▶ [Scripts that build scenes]
• • • • •

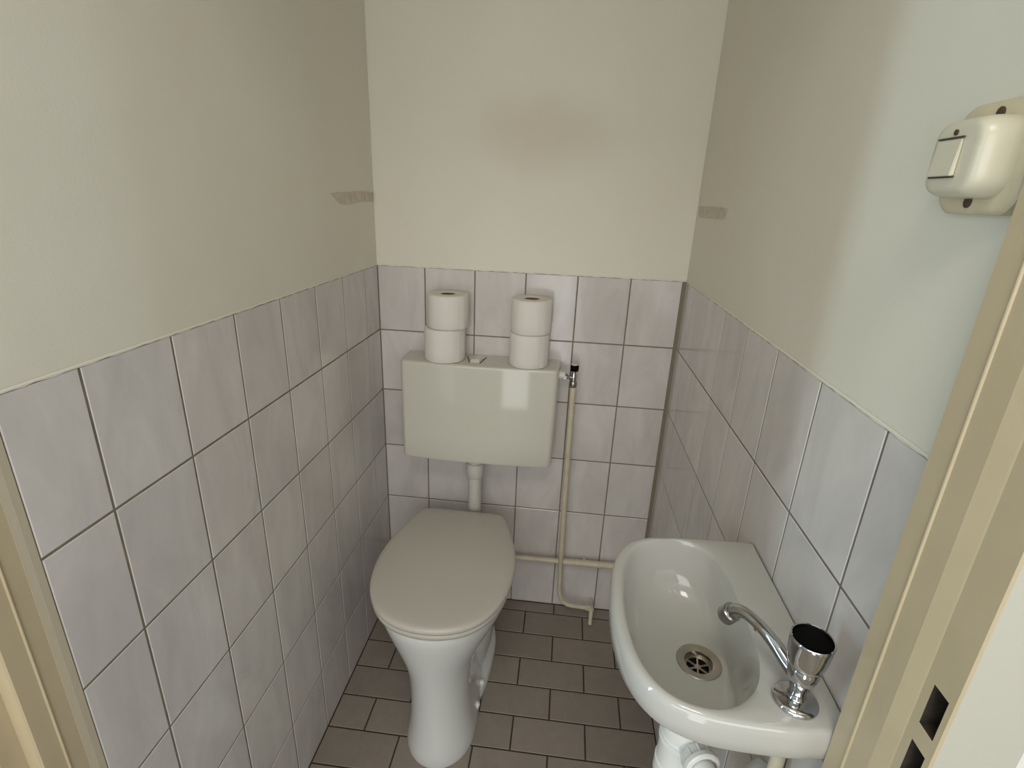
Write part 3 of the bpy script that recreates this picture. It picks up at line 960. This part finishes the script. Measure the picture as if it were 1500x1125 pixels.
bmesh.ops.bevel(bm, geom=bm.edges[:], offset=0.0006, segments=2, affect='EDGES')
obj('rocker', bm, M['switch'], sw, smooth=True, angle=40)
for z in (rz0 - 0.0006, rz1 + 0.0012):
    bm = bmesh.new()
    box(bm, (0.8690, ry0 - 0.001, z - 0.0007), (0.8702, ry1 + 0.001, z + 0.0007))
    obj('rocker_gap', bm, M['line'], sw)
bm = bmesh.new()
lathe(bm, [(0.0022, 0.0), (0.0022, 0.0012)], (0.8708, -1.0500, 1.4668), (-1, 0, 0), 16)
obj('indicator', bm, M['rust'], sw)
for y, z in ((-1.054, 1.4810), (-1.0485, 1.4150)):
    bm = bmesh.new()
    lathe(bm, [(0.0046, 0.0), (0.0046, 0.0015), (0.003, 0.0022)], (0.8966, y, z), (-1, 0, 0), 16)
    obj('screw', bm, M['rust'], sw, smooth=True, angle=40)

# ------------------------------------------------------------------ marks on the plaster
def patch(name, pts, xp, s, label):
    bm = bmesh.new()
    a = [bm.verts.new((xp, y, z)) for y, z in pts]
    b = [bm.verts.new((xp + s * 0.0009, y, z)) for y, z in pts]
    bm.faces.new(b)
    for i in range(len(pts)):
        j = (i + 1) % len(pts)
        bm.faces.new((a[i], a[j], b[j], b[i]))
    return tag(obj(name, bm, M['patch']), label, 'wall patch')
patch('plaster_patch', [(-0.003, 1.399), (-0.06, 1.401), (-0.12, 1.400), (-0.17, 1.398), (-0.22, 1.3965), (-0.285, 1.3945), (-0.262, 1.384), (-0.235, 1.3715),
                        (-0.20, 1.3685), (-0.15, 1.3705), (-0.10, 1.376), (-0.06, 1.3755), (-0.003, 1.374)], -0.0008, 1,
      'tan bare patch with a ragged edge on the plaster of the left wall')
patch('plaster_patch', [(-0.022, 1.3975), (-0.10, 1.399), (-0.18, 1.399), (-0.24, 1.3985), (-0.292, 1.3965), (-0.286, 1.388), (-0.284, 1.3755),
                        (-0.20, 1.374), (-0.10, 1.3725), (-0.030, 1.3715)], W + 0.0008, -1,
      'tan bare rectangular patch on the plaster of the right wall')
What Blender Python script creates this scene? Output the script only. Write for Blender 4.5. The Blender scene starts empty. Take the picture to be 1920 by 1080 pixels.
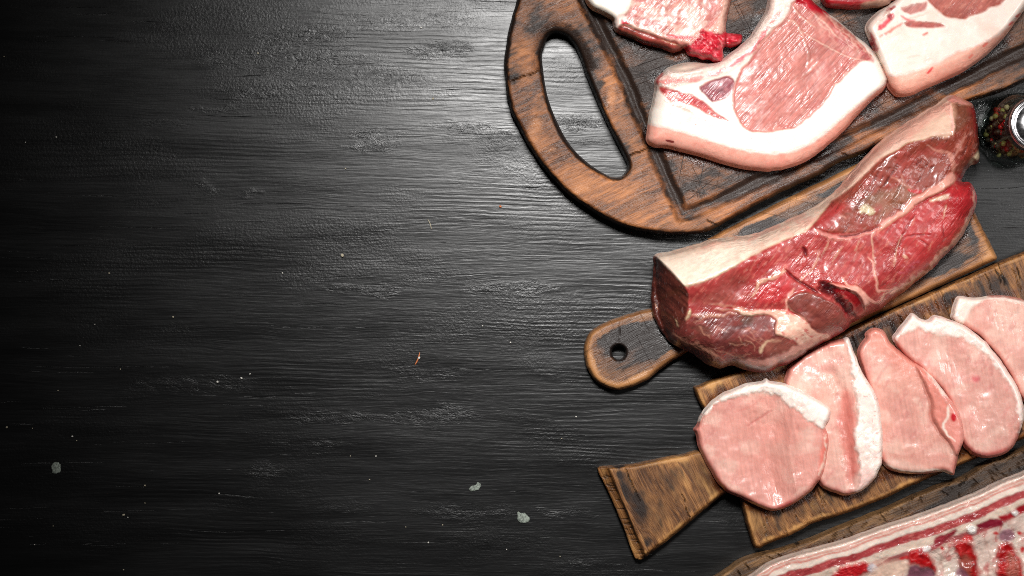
import bpy, math, random
import numpy as np

# ------------------------------------------------------------------ camera, world, lamps, exposure
H = 1.6            # camera height over the table (m)
PX = 0.0005        # one photo pixel on the table plane (m)
scene = bpy.context.scene
COL = scene.collection
cam_d = bpy.data.cameras.new('camera')
cam_d.sensor_width = 36.0
cam_d.lens = 36.0 * H / (1920 * PX)
cam_d.clip_start = 0.05
cam_d.clip_end = 50.0
cam = bpy.data.objects.new('camera', cam_d)
cam.location = (0, 0, H)
COL.objects.link(cam)
scene.camera = cam

world = bpy.data.worlds.new('World')
scene.world = world
world.use_nodes = True
world.node_tree.nodes['Background'].inputs['Color'].default_value = (1, 1, 1, 1)
world.node_tree.nodes['Background'].inputs['Strength'].default_value = 0.012

def area(name, loc, target, size, power, spread=180, size_y=None, color=(1, 1, 1)):
    d = bpy.data.lights.new(name, 'AREA')
    d.shape = 'RECTANGLE'
    d.size = size
    d.size_y = size_y or size
    d.energy = power
    d.spread = math.radians(spread)
    d.color = color
    o = bpy.data.objects.new(name, d)
    o.location = loc
    v = [target[i] - loc[i] for i in range(3)]
    from mathutils import Vector
    o.rotation_euler = Vector(v).to_track_quat('-Z', 'Y').to_euler()
    COL.objects.link(o)
    return o

area('key_softbox', (0.06, 0.56, 1.50), (0.24, 0.03, 0.0), 0.30, 3.2, 54, 0.22, (1.0, 0.985, 0.965))
area('side_fill', (1.15, 0.22, 1.05), (0.36, 0.0, 0.0), 0.32, 0.75, 60, 0.32, (1.0, 0.98, 0.96))  # unseen fill lamp, added to lift the right-hand side

scene.view_settings.view_transform = 'Standard'
scene.view_settings.look = 'None'
scene.view_settings.exposure = 0.0
scene.view_settings.gamma = 1.0
scene.view_settings.use_curve_mapping = False
scene.render.engine = 'CYCLES'
scene.cycles.use_denoising = False
scene.cycles.filter_width = 0.95
scene.cycles.max_bounces = 8
scene.cycles.transparent_max_bounces = 16
scene.cycles.caustics_reflective = False
scene.cycles.caustics_refractive = False

# ------------------------------------------------------------------ numeric helpers
def srgb(c):
    c = np.asarray(c, float) / 255.0
    return np.where(c <= 0.04045, c / 12.92, ((c + 0.055) / 1.055) ** 2.4)

def _hash(ix, iy, seed):
    h = (ix.astype(np.int64) * 374761393 + iy.astype(np.int64) * 668265263 + seed * 974711) & 0xFFFFFFFF
    h = ((h ^ (h >> 13)) * 1274126177) & 0xFFFFFFFF
    h = (h ^ (h >> 16)) & 0xFFFFFF
    return h / float(0xFFFFFF)

def vnoise(x, y, seed=0):
    ix = np.floor(x); iy = np.floor(y)
    fx = x - ix; fy = y - iy
    fx = fx * fx * fx * (fx * (fx * 6 - 15) + 10)
    fy = fy * fy * fy * (fy * (fy * 6 - 15) + 10)
    a = _hash(ix, iy, seed); b = _hash(ix + 1, iy, seed)
    c = _hash(ix, iy + 1, seed); d = _hash(ix + 1, iy + 1, seed)
    return (a + (b - a) * fx) * (1 - fy) + (c + (d - c) * fx) * fy

def fbm(x, y, seed=0, octv=4):
    s = 0; a = 0.5; t = 0
    for i in range(octv):
        s = s + a * (vnoise(x, y, seed + i * 17) * 2 - 1)
        t += a; a *= 0.5
        x = x * 2.03 + 11.3; y = y * 2.03 + 5.7
    return s / t

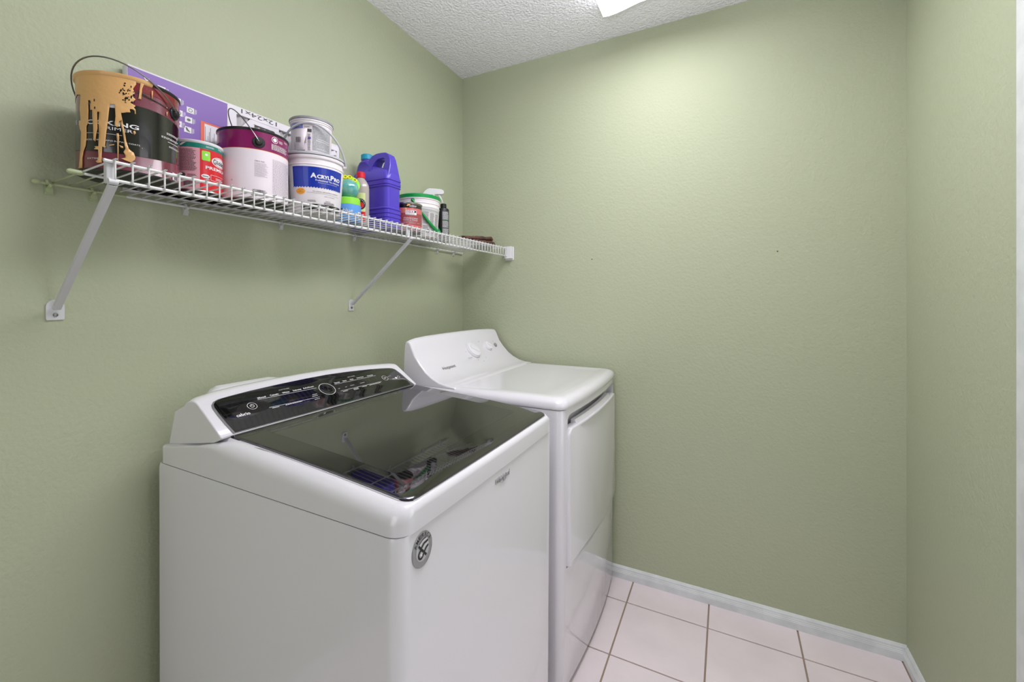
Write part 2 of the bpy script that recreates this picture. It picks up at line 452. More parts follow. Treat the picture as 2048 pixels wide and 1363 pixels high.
while y < YS1-.02:
    if wire_me is None:
        # mesh kept local to y = 0 so that copies share it
        me = bpy.data.meshes.new('wire'); bmesh.ops.translate(bm, verts=bm.verts, vec=-Vector((0, 0, 1.50))); bmesh.ops.recalc_face_normals(bm, faces=bm.faces); bm.to_mesh(me); bm.free()
        for p in me.polygons: p.use_smooth = True
        me.materials.append(m_shelf); wire_me = me
    o = bpy.data.objects.new('wire', wire_me); COL.objects.link(o); o.parent = sh; o.location = (0, y-1.15, 0)
    y += .02545
def clip(y, m):
    bm = B()
    box(bm, 0, .004, y-.006, y+.006, 1.4755, 1.4985)
    tube(bm, [(.004, y-.005, 1.4965), (.0085, y-.005, 1.502), (.0145, y-.005, 1.5005), (.016, y-.005, 1.4955)], .0028, 8)
    tube(bm, [(.002, y, 1.484), (.0075, y, 1.484)], .0062, 12)
    tube(bm, [(.003, y, 1.490), (.0135, y, 1.4925), (.0155, y, 1.4965)], .0035, 8)
    return obj('wall_clip', bm, m, sh)
for y in (.362, .432): clip(y, m_clipg)['label'] = 'wall clip painted green'
for y in (.616, .885, 1.185, 1.47, 1.707, 1.849): clip(y, m_clipw)
bm = B()
box(bm, .263, .311, D-.004, D, 1.449, 1.517); box(bm, .268, .308, D-.026, D-.004, 1.456, 1.5165)
obj('end_bracket', bm, m_whp, sh, bevel=(.003, 2))

def strut(loc, label, yt, yf, wide, zf, xt):
    t = thing('shelf_brace', label, 'bracket', loc, 'braces under the wire shelf')
    a = Vector((xt+.006, yt, 1.4655)); b = Vector((.006, yf, zf+.006)); ax = (b-a).normalized(); side = Vector((0, 1, 0)); side = (side-ax*side.dot(ax)).normalized(); up = ax.cross(side)
    if up.z < 0: up = -up
    w = wide/2; bm = B(); rings = []
    sec = [(-w, 0), (-w, -.007), (w, -.007), (w, 0), (w-.0012, 0), (w-.0012, -.005), (-w+.0012, -.005), (-w+.0012, 0)]
    # u channel, the web faces the room
    for p in (a, b): rings.append([p+side*s*-1+up*(-u*-1) for s, u in sec])
    loft(bm, rings); obj('strut', bm, m_whp2, t)
    bm = B()
    tube(bm, [a+ax*-.004+side*-w*1.1, a+ax*-.004+side*w*1.1], .0055, 12)
    obj('pivot', bm, m_whp2, t)
    bm = B()   # clip that grips the two front rods
    box(bm, xt-.010, xt+.0022, yt-w*1.1, yt+w*1.1, 1.466, 1.508); o = obj('hook', bm, m_whp2, t, bevel=(.002, 2))
    # foot plate
    n = 10; pts = [(-.013, -.021), (.013, -.021), (.0145, -.018), (.0145, .008)]+[(.0145*math.cos(R_(q)), .008+.014*math.sin(R_(q))) for q in (20, 40, 60, 80, 100, 120, 140, 160)]+[(-.0145, .008), (-.0145, -.018)]
    s = 1 if wide > .0122 else .85
    bm = B(); loft(bm, [[(0, yf+p*s, zf+q) for p, q in pts], [(.0035, yf+p*s, zf+q) for p, q in pts]]); obj('foot_plate', bm, m_whp2, t, bevel=(.0008, 2))
    bm = B(); lathe(bm, 0, 0, [(.001, .003), (.0042, .003), (.0038, .006), (.001, .0066)], 14)
    for v in bm.verts: v.co = Vector((v.co.z, yf+v.co.x, zf-.010+v.co.y))
    obj('screw', bm, m_steel, t)
m_whp2 = mat('bracket_enamel', (206, 206, 210), .4)
strut((0, .372, 1.232), 'white diagonal shelf brace at the left end, under the dripping paint can', .364, .372, .0125, 1.232, .275)
strut((0, 1.172, 1.23), 'white diagonal shelf brace with small foot plate, under the violet jug', 1.178, 1.172, .0120, 1.23, .275)

# ================================================================ SHELF ITEMS
ZB = 1.5098
def zt(v): return 1.515+v
def can_body(t, c, R, h, m, rim=m_met, name='body', rimh=.0045, bead=.0022):
    z0 = ZB; z1 = zt(h)
    bm = B(); lathe(bm, c[0], c[1], [(R-.004, z0+.002), (R, z0), (R+.001, z0+.001), (R+.001, z0+.003), (R, z0+.005), (R, z1-rimh-.004)], 72, True, True)
    b = obj(name, bm, m, t)
    bm = B(); lathe(bm, c[0], c[1], [(R-.0005, z1-rimh-.004), (R+bead*.4, z1-rimh-.002), (R+bead, z1-rimh+.0005), (R+bead, z1-.001), (R+bead*.3, z1), (R-.004, z1), (R-.009, z1-.002), (R-.010, z1-.006), (R-.014, z1-.008)], 72, False, True)
    r = obj('rim', bm, rim, t)
    bm = B(); lathe(bm, c[0], c[1], [(R-.002, z0-.0002), (R+.0012, z0+.0002), (R+.0012, z0+.003), (R-.0015, z0+.0035)], 72); obj('bottom_rim', bm, m_blackp, t)
    return b, r
def bail(t, c, z, th, R, H, phi, r=.0014, m=m_steel, name='bail_handle', flat=None, n=28):
    e = Vector((math.cos(R_(th)), math.sin(R_(th)), 0)); nn = Vector((-math.sin(R_(th)), math.cos(R_(th)), 0))
    w = nn*math.sin(R_(phi))+Vector((0, 0, math.cos(R_(phi)))); c3 = Vector((c[0], c[1], z))
    pts = [c3+e*R*math.cos(pi*i/n)+w*H*math.sin(pi*i/n) for i in range(n+1)]
    bm = B(); tube(bm, pts, r, 8, flat=flat); return obj(name, bm, m, t)
def ear(t, c, R, th, z, r, m=m_blackp):
    e = Vector((math.cos(R_(th)), math.sin(R_(th)), 0)); s = Vector((-e.y, e.x, 0))
    bm = B(); rings = []
    for rr, d in ((r, -.001), (r, .0015), (r*.92, .0028), (r*.6, .003), (r*.55, .007), (r*.45, .0085), (.0008, .0088)):
        rings.append([Vector((c[0], c[1], z))+e*(R+d)+s*rr*math.cos(2*pi*i/20)+Vector((0, 0, 1))*rr*math.sin(2*pi*i/20) for i in range(20)])
    loft(bm, rings); obj('ear', bm, m, t)

# --- A: dripping gallon can
cA, RA = (.13, .450), .083
t = thing('paint_can', 'black and maroon gallon can with tan paint drips, at the left end of the shelf', 'paint can', (cA[0], cA[1], ZB))
hA = .187
b, rim = can_body(t, cA, RA, hA, m_maroon, m_blackp)
fA = on_cyl(cA, RA)
band(t, 'black_band', m_bklab, cA, RA, -116, 76, 0, 0, top=lambda a: .1315-.0000034*max(0, abs(a+10))**2*.9, bot=lambda a: .0295+.0000015*abs(a+30)**2, label='black label field')
band(t, 'top_band', m_redl, cA, RA, -116, 76, 0, 0, top=lambda a: .1795, bot=lambda a: .162-.0000025*abs(a+10)**2, label='dark red top band')
art(t, 'swoosh', m_bklab, [('poly', [(-16, .158), (-2, .1525), (10, .150), (20, .1478), (34, .142), (34, .145), (20, .150), (6, .1535), (-2, .156), (-10, .1605)])], fA, .0007, 6)
art(t, 'lettering', m_wtxt, [('text', 'BLOCKING', -86, .0835, -12.7, .0925, {'bold': .02, 'slope': -.001}), ('text', 'PRIMER', -52, .0745, -19, .0805, {'slope': -.001}),
    ('line', [(-73, .0665), (-30, .0655)], .0006, 690), ('text', 'HIDES DARK STAINS IN TWO COATS', -73, .0520, -11.5, .0548, {'slope': -.0015}), ('text', 'EXTERIOR', -70, .0150, -46, .0178),
    ('fine', 22, .092, 48, .097, 2), ('fine', 14, .082, 52, .0865, 2), ('fine', 24, .076, 52, .0785, 1), ('fine', 26, .066, 52, .070, 2), ('fine', -97, .086, -90, .096, 4)], fA, .0009, 5, label='white lettering')
art(t, 'sticker', m_wlab, [('rect', 33, .0, 62, .016), ], fA, .0008, 5, label='white barcode sticker')
art(t, 'barcode', m_gtxt, [('bar', 36, .001, 48, .012), ('fine', 50, .001, 60, .013, 5)], fA, .0011, 5)
art(t, 'grey_patch', m_lgrey, [('rect', -46, .118, -37, .127)], fA, .0009, 5)
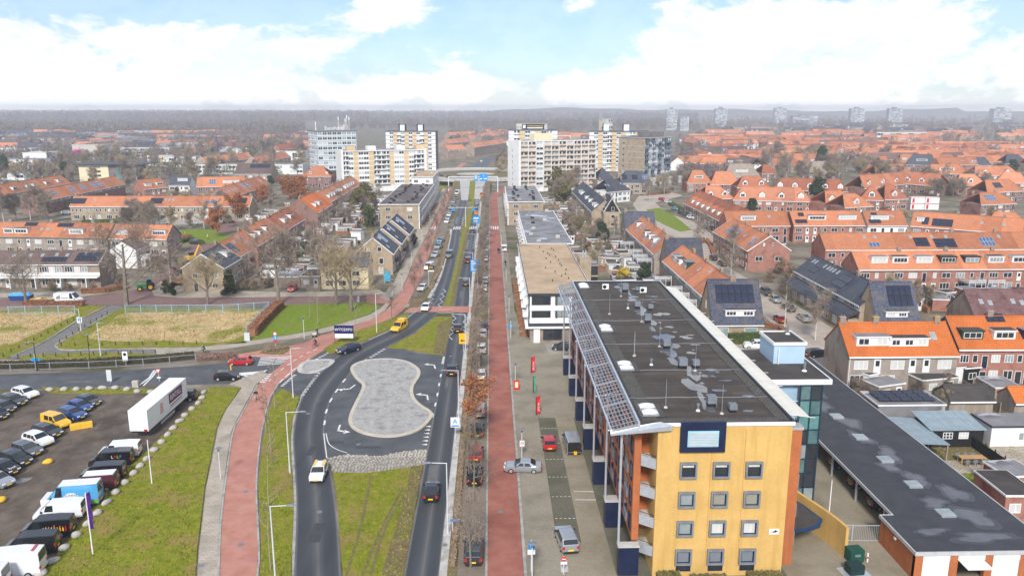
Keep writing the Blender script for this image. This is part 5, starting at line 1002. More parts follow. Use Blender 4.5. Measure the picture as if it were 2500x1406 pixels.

• • • • •

▶ [Task] Keep the images out of the copy. Repeat word for word only the lines from the one containing "What Blender Python" through the one containing "scene.camera = cam", both ends included.

▶ [Expected output]
What Blender Python script creates this scene? Output the script only. Write for Blender 4.5. The Blender scene starts empty. Take the picture to be 1920 by 1080 pixels.
import bpy, math, random
import numpy as np

# ------------------------------------------------------------------ camera, world, lamps, exposure
H = 1.6            # camera height over the table (m)
PX = 0.0005        # one photo pixel on the table plane (m)
scene = bpy.context.scene
COL = scene.collection
cam_d = bpy.data.cameras.new('camera')
cam_d.sensor_width = 36.0
cam_d.lens = 36.0 * H / (1920 * PX)
cam_d.clip_start = 0.05
cam_d.clip_end = 50.0
cam = bpy.data.objects.new('camera', cam_d)
cam.location = (0, 0, H)
COL.objects.link(cam)
scene.camera = cam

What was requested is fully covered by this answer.